Valve is forcefully rejecting claims that its loot box systems in games like Counter-Strike 2, Dota 2, and Team Fortress 2 amount to illegal gambling, instead likening them to time-honored collectibles that generations have enjoyed without controversy.
The company is locked in a legal battle with New York Attorney General Letitia James, who filed suit on February 25, 2026, in Manhattan state court. The complaint accuses Valve of breaching New York's constitution and penal laws by selling keys that unlock randomized virtual cosmetic items—commonly called loot boxes—arguing the mechanic constitutes "quintessential gambling" with addictive potential, particularly for younger users. James is seeking injunctive relief, restitution, disgorgement of profits, and treble damages. Valve insists the features mirror longstanding, widely accepted consumer products and has declined to implement the sweeping changes the state has demanded.
Valve laid out its position in a comprehensive statement posted on Steam, detailing its ongoing cooperation with the New York Attorney General's office since early 2023. The statement, accessible at Steam, describes how the company supplied extensive documentation on its anti-gambling safeguards, including the locking of over one million accounts tied to third-party gambling operations, fraud, and theft. Valve also pointed to built-in protections such as trade reversals and cooldown periods intended to shield users and reduce the incentive for exploitative item trading.
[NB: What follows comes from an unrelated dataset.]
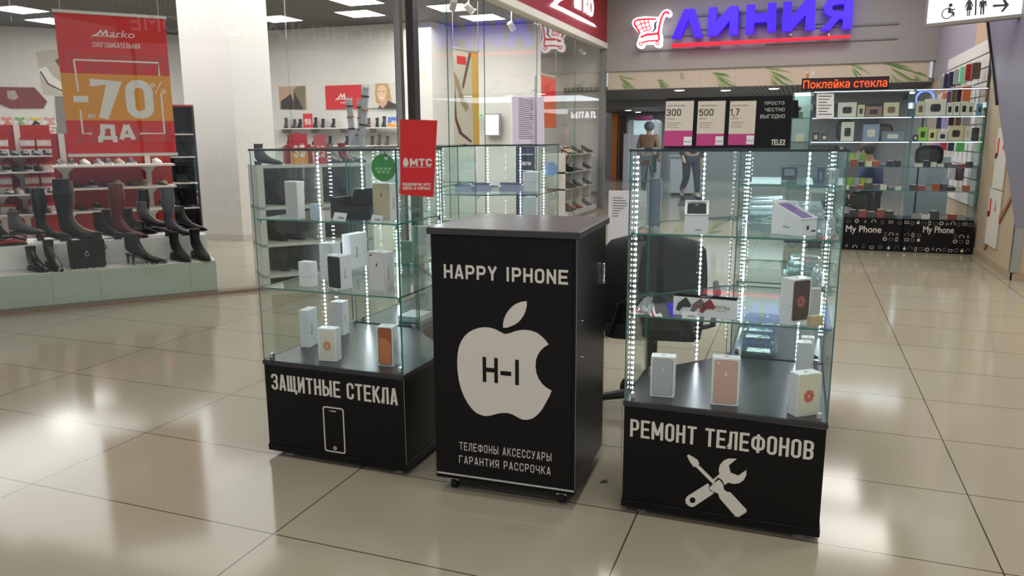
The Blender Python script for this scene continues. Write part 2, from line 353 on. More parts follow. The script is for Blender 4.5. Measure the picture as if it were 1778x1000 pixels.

The lawsuit outlines the loot box process in detail: players spend $2.49 on a key to open a container, with the vast majority of outcomes yielding low-value items. "Nearly every user who buys a key and opens a loot box receives a virtual item that is commonplace and worth only pennies — far less than what they spent to open the loot box." The appeal, according to the state, lies in "the potential of winning a large prize," where rare skins can fetch thousands of dollars on the secondary market. In Counter-Strike 2, the odds of pulling the rarest cosmetics sit as low as 0.26%, a structure the Attorney General compares to lotteries despite the items being purely decorative and having no impact on gameplay performance.
Valve pushes back by emphasizing similarities to physical collectibles that have long been part of mainstream entertainment. The company explicitly compares its loot boxes to "baseball cards, Pokemon, Magic the Gathering, and Labubu," products where consumers purchase sealed packs or blind boxes in pursuit of rare finds that can then be traded or sold. This format, Valve notes, dates back decades in both physical and digital forms, with the earliest digital precursors appearing as far back as 2004. Crucially, the company stresses that opening loot boxes remains entirely optional—most players experience the games without ever purchasing a key, since the contents are cosmetic only and provide no competitive edge.
"We have serious concerns with many of the alterations the NYAG claims are necessary to make to our games," Valve declared, highlighting its resistance to proposed restrictions. "First, the NYAG seems to believe boxes and their contents should not be transferable," meaning you shouldn't be able to sell or transfer your digital items, which you can currently do through user-to-user trades or the community market. Valve frames transferability as a core consumer advantage, enabling players to recover value from unwanted drops in a manner comparable to reselling physical trading cards. Eliminating this capability, the company warns, would diminish user satisfaction and limit creative freedom in game development.
"The NYAG also proposed," Valve continued, "to gather additional information (beyond what we normally collect in the course of processing payments) about each game user on the off-chance someone in New York was anonymizing their location to appear outside of New York, such as by using a VPN. This would have involved implementing invasive technologies for every user worldwide." Valve contends that such sweeping monitoring would require intrusive global tracking systems, posing serious privacy risks to millions of players far beyond New York's borders.
Valve further asserts that the NYAG "demanded" the company "collect more personal data about our users to do additional age verification." This requirement has drawn particular ire from Valve, which positions itself as a staunch protector of user privacy amid growing industry scrutiny—similar to the recent outcry over Discord's data practices. The company is deliberate in highlighting its resistance, stating that it "knows our users care about the security of their personal information, and we believe it’s in our and their interest to only collect the information necessary to operate the business and comply with law." Valve adds that standard payment processors already incorporate age verification, rendering further invasive demands redundant and disproportionately burdensome.
Although Valve expresses respect for the legislative process in New York, it notes that the state legislature has repeatedly considered—and declined to enact—specific regulations targeting loot boxes. Rather than settle on terms it views as detrimental, Valve has chosen to litigate, arguing that the proposed concessions would establish a damaging precedent across the gaming industry.
As the case heads toward resolution in court, the outcome could carry significant implications for how developers design and monetize in-game economies worldwide, potentially influencing virtual marketplaces that generate billions annually. For the time being, Valve stands firm on its existing approach, presenting loot boxes as harmless entertainment no different from ripping open a pack of collectible cards.